Let $A$ be an infinite set, and let $H$ be the set of all $f\in \mathcal{S}(A)$ such that $f(x)=x$ for all but a finite number of elements $x$ of $A$.
Prove that $H$ is a subgroup of $\mathcal{S}(A)$.
Note: $\mathcal{S}(A)$ denotes the set of all permutations of $A$.
So clearly, $H$ is nonempty since it contains the identity function of $A$.
Next, let $f,g$ be element of $H$. So we need to prove $f\circ g^{-1}\in H$.

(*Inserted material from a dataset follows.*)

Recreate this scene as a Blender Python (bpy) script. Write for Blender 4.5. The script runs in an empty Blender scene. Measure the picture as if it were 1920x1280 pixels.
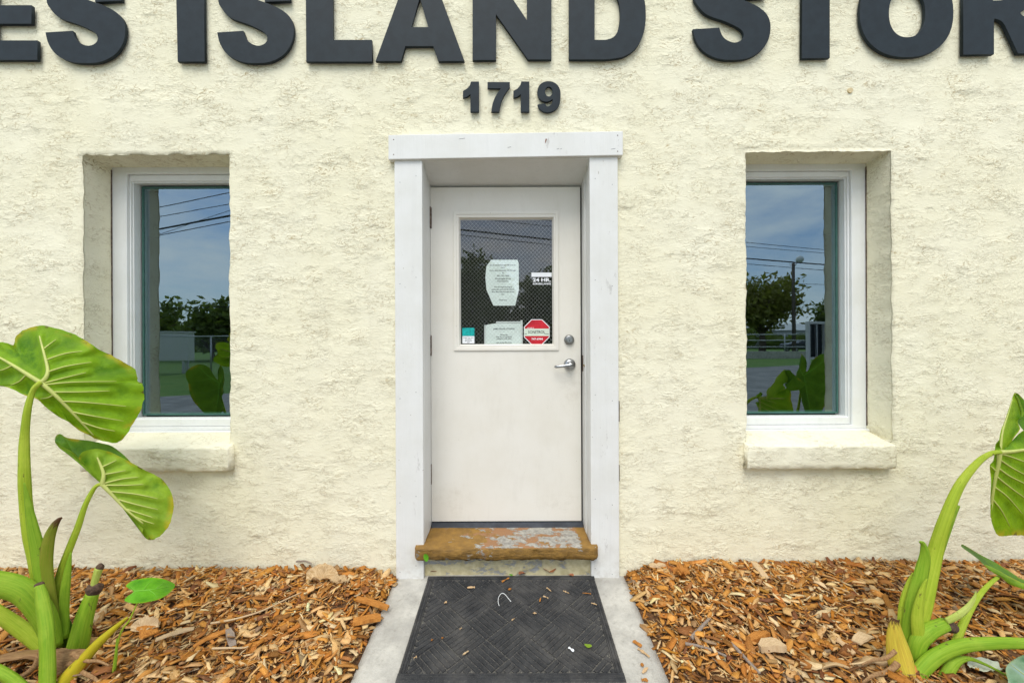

Here, I can't understand the keyword that is "for all but a finite number of elements $x$ of $A$". Does this means that it may happen the case where $f(x)=x $ but $g(x)\neq x$?
"For all but a finite number of elements $x$ of $A$" means that the number of elements $x \in A$ such that $f(x) \neq x$ is finite, say $x_1,\dots,x_{n(f)}$ (we could have $n(f)=0$). This holds for $f \in H$, as well as for $g \in H$.

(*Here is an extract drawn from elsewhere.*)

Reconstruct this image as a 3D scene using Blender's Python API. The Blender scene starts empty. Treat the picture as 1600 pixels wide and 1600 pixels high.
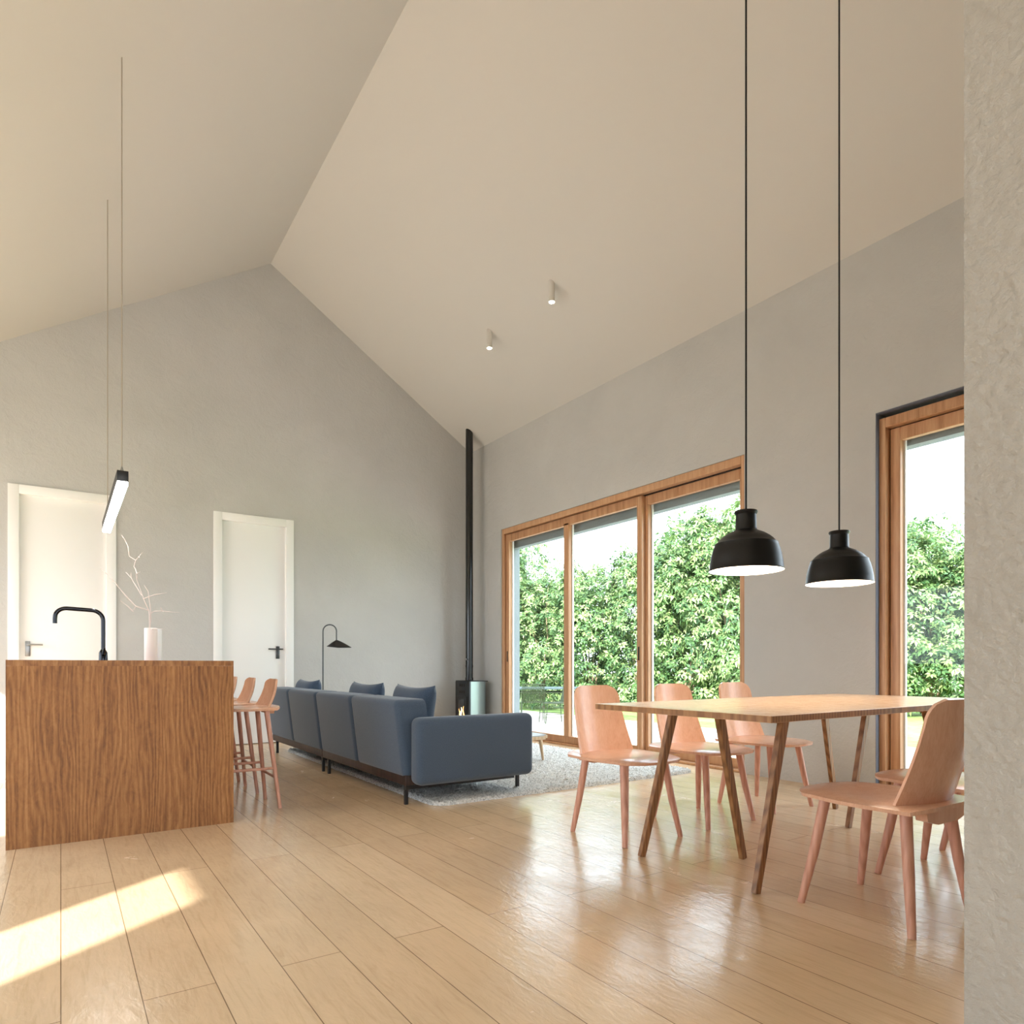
import bpy, bmesh, math, random
from mathutils import Vector, Matrix
R = math.radians
scene = bpy.context.scene
COL = scene.collection

# ------------------------------------------------------------------ camera, world, sun, exposure
FPX, CY, H = 1037.0, 1041.0, 0.92
cam_d = bpy.data.cameras.new('camera')
cam = bpy.data.objects.new('camera', cam_d); COL.objects.link(cam)
cam.location = (0, 0, H)
cam.rotation_euler = (R(90), 0, -math.atan2(.5622, .8270))
cam_d.sensor_width = 36; cam_d.lens = FPX * 36 / 1600
cam_d.shift_y = (CY - 800) / 1600
cam_d.clip_start = .02; cam_d.clip_end = 300
scene.camera = cam

SUN_DIR = Vector((.806, .592, -.564)).normalized()
w = bpy.data.worlds.new('world'); scene.world = w; w.use_nodes = True
nt = w.node_tree; nt.nodes.clear()
bg = nt.nodes.new('ShaderNodeBackground'); wo = nt.nodes.new('ShaderNodeOutputWorld')
bg.inputs[0].default_value = (.78, .89, 1, 1); bg.inputs[1].default_value = 2.2
nt.links.new(bg.outputs[0], wo.inputs[0])
sd = bpy.data.lights.new('sun', 'SUN'); sd.energy = 5.0; sd.angle = R(.9); sd.color = (1, .96, .9)
so = bpy.data.objects.new('sun', sd); COL.objects.link(so)
so.rotation_euler = SUN_DIR.to_track_quat('-Z', 'Y').to_euler(); so.location = (-20, -15, 14)

def portal(name, loc, rot, sx, sy):
    l = bpy.data.lights.new(name, 'AREA'); l.shape = 'RECTANGLE'; l.size = sx; l.size_y = sy
    l.cycles.is_portal = True
    o = bpy.data.objects.new(name, l); COL.objects.link(o); o.location = loc; o.rotation_euler = rot
# portals guide sky light through the openings (they emit nothing themselves)
portal('portal_terrace', (5.2, 5.475, 1.36), (0, R(90), 0), 2.7, 3.8)
portal('portal_dining', (5.2, 1.55, 1.36), (0, R(90), 0), 2.7, 1.9)
portal('portal_kitchen', (-2.9, 3.6, 1.32), (0, R(-90), 0), 2.0, 2.0)
portal('portal_kitchen_far', (-2.9, 6.35, 1.32), (0, R(-90), 0), 2.0, 3.1)
portal('portal_slit', (-2.9, .77, 1.15), (0, R(-90), 0), 2.3, .67)
portal('portal_side', (-2.9, -2.175, 1.15), (0, R(-90), 0), 2.3, .45)
portal('portal_rear', (1.0, -3.9, 1.45), (R(90), 0, 0), 6.4, 2.7)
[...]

We just have to prove that $f \circ g^{-1}(x) \neq x$ has only finitely many solutions in $A$. This will prove $f \circ g^{-1} \in H$, as desired.

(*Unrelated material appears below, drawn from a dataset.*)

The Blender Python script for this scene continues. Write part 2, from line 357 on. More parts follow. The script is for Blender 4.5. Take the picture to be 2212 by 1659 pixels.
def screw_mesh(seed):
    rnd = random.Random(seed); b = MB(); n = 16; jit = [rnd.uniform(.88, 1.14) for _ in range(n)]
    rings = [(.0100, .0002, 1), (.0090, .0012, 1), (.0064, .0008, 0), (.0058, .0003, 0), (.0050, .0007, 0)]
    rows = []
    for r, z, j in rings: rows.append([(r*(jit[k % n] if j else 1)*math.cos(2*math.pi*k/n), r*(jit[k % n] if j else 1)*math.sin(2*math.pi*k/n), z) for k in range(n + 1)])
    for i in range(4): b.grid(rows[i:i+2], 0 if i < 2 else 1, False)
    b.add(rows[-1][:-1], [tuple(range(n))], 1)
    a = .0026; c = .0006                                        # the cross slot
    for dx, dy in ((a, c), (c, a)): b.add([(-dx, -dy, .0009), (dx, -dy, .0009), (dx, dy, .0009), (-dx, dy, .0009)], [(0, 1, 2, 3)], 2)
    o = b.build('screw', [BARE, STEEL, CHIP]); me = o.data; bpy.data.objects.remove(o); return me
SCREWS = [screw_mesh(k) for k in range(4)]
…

We know that $f(x)=x$ for all $x \in A \setminus \{x_1,\dots,x_{n(f)}\}$ and $g(x)=x$ for all $x \in A \setminus \{y_1,\dots,y_{n(g)}\}$. Therefore, $x=f^{-1}(x)$ for all $x \in A \setminus \{x_1,\dots,x_{n(f)}\}$ and $x=g^{-1}(x)$ for all $x \in A \setminus \{y_1,\dots,y_{n(g)}\}$.
I let you prove that $f \circ g^{-1}(x) = x$ for all $x \in A \setminus \{x_1,\dots,x_{n(f)},y_1,\dots,y_{n(g)}\}$.